» **INFORMATION PROVIDED**
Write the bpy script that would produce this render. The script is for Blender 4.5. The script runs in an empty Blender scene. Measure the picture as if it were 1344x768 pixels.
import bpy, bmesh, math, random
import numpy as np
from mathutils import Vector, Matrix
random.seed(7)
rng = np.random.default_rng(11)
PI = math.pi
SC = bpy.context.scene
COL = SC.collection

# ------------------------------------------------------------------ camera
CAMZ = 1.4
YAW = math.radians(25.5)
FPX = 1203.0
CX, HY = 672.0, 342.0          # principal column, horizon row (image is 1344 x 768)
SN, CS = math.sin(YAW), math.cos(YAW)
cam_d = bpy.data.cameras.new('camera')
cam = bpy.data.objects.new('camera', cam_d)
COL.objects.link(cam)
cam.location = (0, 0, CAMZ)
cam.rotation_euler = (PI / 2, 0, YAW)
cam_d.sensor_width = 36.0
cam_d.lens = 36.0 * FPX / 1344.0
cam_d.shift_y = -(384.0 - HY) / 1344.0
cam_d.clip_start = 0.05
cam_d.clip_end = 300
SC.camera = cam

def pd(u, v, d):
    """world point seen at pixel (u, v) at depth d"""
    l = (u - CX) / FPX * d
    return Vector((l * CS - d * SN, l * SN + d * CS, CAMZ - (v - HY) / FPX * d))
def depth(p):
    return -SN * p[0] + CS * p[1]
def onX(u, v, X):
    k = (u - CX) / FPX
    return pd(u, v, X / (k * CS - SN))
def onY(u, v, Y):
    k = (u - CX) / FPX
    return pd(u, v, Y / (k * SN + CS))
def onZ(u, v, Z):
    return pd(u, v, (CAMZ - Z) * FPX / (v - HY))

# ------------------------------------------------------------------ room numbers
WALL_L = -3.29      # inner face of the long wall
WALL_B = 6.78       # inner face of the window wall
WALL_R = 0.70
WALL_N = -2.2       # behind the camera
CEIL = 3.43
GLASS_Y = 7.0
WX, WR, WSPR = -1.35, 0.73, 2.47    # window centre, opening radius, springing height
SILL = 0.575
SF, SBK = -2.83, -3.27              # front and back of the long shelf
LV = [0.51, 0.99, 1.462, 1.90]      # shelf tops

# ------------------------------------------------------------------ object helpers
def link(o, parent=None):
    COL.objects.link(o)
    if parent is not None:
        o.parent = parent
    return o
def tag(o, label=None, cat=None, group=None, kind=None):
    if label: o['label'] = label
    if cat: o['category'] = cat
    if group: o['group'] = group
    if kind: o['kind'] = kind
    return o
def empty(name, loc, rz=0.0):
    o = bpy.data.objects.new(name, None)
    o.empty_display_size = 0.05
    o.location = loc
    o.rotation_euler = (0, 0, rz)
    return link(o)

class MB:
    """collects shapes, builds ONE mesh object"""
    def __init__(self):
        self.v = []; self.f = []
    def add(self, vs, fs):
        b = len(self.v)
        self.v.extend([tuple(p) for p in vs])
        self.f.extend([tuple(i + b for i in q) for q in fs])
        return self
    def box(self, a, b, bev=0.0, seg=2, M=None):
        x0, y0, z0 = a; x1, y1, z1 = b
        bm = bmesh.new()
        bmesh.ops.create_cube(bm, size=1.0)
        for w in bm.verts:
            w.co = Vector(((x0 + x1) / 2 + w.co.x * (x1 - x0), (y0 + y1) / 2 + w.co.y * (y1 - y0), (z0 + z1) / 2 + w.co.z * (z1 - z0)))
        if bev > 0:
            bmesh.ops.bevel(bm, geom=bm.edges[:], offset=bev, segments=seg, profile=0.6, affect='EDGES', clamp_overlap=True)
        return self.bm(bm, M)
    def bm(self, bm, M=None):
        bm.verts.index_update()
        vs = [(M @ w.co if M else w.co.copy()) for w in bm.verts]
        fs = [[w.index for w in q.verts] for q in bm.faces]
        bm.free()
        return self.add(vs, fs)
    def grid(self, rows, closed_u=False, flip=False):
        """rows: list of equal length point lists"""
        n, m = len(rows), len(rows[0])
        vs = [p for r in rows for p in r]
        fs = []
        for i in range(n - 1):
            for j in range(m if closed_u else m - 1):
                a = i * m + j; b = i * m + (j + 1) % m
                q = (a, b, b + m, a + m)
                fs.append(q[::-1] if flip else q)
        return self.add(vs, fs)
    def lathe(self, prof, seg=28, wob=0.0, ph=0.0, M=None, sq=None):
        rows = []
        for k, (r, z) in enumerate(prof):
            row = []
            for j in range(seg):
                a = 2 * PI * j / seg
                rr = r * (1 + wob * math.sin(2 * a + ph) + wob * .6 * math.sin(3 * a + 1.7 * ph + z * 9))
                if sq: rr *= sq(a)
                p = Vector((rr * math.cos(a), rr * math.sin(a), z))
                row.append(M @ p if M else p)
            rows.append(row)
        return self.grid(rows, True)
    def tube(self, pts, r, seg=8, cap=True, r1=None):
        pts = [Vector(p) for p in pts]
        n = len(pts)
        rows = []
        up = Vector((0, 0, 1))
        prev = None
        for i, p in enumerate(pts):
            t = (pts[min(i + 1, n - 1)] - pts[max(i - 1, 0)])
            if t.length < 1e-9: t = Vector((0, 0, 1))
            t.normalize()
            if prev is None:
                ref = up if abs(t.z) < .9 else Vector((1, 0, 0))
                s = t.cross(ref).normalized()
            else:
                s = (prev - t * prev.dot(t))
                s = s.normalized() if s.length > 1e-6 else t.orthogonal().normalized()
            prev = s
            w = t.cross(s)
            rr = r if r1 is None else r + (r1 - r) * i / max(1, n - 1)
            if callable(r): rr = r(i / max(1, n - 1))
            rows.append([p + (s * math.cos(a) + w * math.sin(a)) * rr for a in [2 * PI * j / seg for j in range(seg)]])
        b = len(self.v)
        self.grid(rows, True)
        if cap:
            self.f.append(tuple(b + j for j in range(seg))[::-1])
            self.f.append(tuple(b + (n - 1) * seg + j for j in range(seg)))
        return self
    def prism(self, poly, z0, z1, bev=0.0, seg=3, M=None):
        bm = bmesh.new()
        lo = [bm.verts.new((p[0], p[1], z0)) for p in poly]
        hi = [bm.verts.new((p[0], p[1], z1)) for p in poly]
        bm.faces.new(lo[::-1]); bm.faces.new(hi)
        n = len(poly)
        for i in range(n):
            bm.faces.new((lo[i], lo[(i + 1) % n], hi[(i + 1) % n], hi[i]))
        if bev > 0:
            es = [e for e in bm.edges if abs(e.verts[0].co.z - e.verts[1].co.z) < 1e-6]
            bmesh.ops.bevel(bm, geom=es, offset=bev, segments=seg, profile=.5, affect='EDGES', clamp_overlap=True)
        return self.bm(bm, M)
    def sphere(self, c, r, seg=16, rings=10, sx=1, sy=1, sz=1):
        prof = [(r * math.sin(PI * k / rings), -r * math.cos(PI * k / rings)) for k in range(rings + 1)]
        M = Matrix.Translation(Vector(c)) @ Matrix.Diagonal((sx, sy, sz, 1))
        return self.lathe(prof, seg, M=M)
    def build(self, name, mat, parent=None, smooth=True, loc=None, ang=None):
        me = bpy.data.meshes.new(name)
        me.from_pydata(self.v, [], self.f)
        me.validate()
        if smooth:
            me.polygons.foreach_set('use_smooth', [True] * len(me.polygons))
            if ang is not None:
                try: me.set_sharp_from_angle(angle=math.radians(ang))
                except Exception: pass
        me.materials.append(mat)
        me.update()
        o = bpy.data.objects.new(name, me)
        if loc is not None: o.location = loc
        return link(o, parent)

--

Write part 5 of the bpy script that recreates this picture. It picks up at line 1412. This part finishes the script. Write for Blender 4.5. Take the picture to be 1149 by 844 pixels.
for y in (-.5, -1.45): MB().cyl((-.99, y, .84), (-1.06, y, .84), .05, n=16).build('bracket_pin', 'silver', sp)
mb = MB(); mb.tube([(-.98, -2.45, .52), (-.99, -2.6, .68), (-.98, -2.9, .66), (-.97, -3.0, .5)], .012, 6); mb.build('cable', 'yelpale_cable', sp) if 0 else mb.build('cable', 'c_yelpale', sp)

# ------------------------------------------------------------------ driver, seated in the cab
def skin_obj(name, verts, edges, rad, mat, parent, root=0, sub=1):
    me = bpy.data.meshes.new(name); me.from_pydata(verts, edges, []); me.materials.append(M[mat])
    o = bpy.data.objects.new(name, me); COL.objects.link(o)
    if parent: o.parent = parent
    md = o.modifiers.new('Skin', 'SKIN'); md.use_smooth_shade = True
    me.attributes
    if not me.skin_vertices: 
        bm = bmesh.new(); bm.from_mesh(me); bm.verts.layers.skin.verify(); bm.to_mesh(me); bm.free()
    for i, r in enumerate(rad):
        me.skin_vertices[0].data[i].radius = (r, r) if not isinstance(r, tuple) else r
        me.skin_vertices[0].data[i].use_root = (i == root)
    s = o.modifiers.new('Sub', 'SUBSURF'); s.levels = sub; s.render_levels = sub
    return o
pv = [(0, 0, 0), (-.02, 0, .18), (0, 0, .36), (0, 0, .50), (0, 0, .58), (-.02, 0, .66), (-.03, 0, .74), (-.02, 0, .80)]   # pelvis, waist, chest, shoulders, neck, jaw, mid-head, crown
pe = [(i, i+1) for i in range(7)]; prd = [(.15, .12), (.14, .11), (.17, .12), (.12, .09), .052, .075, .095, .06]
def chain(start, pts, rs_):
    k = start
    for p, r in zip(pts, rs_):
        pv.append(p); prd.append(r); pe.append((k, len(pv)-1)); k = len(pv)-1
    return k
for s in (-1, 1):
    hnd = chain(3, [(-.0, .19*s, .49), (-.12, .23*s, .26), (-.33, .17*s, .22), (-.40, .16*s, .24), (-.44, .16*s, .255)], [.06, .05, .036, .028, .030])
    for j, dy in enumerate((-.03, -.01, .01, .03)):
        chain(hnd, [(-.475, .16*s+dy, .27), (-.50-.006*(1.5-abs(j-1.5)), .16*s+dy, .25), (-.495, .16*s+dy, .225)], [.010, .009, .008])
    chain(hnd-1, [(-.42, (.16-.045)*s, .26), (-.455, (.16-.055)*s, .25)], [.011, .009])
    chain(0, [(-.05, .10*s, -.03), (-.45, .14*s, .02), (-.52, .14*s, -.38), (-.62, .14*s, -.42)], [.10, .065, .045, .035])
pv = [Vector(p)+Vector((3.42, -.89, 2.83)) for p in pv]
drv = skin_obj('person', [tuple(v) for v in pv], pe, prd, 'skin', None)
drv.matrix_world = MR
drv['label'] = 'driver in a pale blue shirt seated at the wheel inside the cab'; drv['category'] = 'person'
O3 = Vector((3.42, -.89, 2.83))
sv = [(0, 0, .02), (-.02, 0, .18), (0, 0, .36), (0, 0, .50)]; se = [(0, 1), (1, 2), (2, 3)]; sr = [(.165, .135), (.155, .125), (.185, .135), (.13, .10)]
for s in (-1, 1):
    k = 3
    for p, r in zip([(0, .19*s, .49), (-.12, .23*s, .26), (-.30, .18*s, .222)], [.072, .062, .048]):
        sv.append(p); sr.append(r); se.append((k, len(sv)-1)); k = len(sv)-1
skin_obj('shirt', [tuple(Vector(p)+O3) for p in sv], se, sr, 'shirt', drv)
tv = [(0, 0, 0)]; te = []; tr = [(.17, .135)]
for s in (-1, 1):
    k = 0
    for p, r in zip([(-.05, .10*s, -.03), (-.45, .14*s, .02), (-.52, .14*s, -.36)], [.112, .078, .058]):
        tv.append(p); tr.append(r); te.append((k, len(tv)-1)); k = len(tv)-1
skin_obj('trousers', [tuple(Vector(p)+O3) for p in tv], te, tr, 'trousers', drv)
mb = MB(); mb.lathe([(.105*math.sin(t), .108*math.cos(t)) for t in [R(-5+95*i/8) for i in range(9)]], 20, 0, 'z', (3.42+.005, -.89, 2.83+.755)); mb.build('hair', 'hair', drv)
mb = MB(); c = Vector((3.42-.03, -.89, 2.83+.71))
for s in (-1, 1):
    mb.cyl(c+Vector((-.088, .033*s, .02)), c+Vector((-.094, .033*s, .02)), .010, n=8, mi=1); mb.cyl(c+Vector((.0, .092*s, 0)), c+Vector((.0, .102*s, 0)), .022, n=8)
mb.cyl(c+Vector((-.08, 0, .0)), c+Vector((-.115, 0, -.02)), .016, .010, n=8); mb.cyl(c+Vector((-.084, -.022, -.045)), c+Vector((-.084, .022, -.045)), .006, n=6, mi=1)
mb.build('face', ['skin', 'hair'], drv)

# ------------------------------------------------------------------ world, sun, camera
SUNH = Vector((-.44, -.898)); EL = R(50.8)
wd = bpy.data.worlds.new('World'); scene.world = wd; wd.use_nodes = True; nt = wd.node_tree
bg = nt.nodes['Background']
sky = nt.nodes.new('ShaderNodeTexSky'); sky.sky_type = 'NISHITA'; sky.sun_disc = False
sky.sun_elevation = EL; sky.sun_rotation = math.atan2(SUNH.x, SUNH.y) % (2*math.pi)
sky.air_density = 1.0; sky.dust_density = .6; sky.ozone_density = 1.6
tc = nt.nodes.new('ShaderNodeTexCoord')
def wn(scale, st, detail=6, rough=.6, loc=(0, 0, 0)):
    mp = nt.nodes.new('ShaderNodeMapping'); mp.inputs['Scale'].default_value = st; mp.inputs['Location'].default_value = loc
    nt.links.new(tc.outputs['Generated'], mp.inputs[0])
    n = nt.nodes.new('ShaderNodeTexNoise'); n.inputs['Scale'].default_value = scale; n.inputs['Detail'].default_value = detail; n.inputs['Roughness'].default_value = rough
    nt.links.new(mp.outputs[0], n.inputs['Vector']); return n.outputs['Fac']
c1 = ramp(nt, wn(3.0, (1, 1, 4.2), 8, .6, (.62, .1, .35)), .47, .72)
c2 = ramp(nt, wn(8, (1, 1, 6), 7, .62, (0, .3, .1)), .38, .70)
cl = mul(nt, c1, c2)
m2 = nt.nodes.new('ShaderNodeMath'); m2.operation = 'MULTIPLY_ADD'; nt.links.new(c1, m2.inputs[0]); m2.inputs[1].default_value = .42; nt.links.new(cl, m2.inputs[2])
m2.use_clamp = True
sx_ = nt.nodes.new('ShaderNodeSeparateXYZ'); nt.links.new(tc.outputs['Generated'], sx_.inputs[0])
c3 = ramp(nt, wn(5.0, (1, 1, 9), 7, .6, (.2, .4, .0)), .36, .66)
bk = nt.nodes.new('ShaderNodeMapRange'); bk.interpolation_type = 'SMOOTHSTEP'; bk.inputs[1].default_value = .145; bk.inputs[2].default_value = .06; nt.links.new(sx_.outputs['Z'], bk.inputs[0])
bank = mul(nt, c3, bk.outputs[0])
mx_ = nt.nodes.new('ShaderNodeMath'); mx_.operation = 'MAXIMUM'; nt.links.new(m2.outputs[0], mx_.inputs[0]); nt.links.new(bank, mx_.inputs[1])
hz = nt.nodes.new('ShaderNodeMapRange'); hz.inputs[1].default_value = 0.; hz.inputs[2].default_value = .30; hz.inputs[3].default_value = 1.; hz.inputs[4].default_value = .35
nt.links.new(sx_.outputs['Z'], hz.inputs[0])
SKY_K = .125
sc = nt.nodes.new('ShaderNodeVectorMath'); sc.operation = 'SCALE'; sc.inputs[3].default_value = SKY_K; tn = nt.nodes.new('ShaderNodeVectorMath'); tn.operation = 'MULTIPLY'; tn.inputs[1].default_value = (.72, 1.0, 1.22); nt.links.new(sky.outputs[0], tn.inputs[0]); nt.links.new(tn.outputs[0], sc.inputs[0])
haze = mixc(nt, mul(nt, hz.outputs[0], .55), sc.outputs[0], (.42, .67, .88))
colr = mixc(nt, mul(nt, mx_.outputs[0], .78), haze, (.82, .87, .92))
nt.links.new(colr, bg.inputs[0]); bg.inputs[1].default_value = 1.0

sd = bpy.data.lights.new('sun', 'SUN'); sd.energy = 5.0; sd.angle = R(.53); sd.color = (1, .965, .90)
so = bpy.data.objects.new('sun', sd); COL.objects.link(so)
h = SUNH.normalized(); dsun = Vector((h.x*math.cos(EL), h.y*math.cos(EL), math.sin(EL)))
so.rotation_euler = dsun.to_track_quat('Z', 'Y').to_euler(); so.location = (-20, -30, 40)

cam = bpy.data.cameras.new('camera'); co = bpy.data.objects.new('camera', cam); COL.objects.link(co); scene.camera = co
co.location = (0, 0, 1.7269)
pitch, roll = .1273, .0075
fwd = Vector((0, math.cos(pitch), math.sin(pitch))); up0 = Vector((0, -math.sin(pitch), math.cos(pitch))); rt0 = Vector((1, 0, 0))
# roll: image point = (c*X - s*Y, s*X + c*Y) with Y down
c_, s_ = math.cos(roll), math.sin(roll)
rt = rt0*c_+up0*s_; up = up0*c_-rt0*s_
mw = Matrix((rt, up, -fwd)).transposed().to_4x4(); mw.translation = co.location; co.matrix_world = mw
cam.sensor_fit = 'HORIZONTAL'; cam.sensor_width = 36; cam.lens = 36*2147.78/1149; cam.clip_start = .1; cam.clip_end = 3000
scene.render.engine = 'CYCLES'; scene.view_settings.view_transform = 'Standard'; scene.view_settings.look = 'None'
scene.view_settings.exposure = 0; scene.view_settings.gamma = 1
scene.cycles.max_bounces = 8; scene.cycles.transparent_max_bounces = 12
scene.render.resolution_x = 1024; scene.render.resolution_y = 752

» **STATED GOAL**
Exactly and only the lines from the line with "Write the bpy" to the line with "COL = SC.collection", both included, are to be printed.

» **RIGHT ANSWER**
Write the bpy script that would produce this render. The script is for Blender 4.5. The script runs in an empty Blender scene. Measure the picture as if it were 1344x768 pixels.
import bpy, bmesh, math, random
import numpy as np
from mathutils import Vector, Matrix
random.seed(7)
rng = np.random.default_rng(11)
PI = math.pi
SC = bpy.context.scene
COL = SC.collection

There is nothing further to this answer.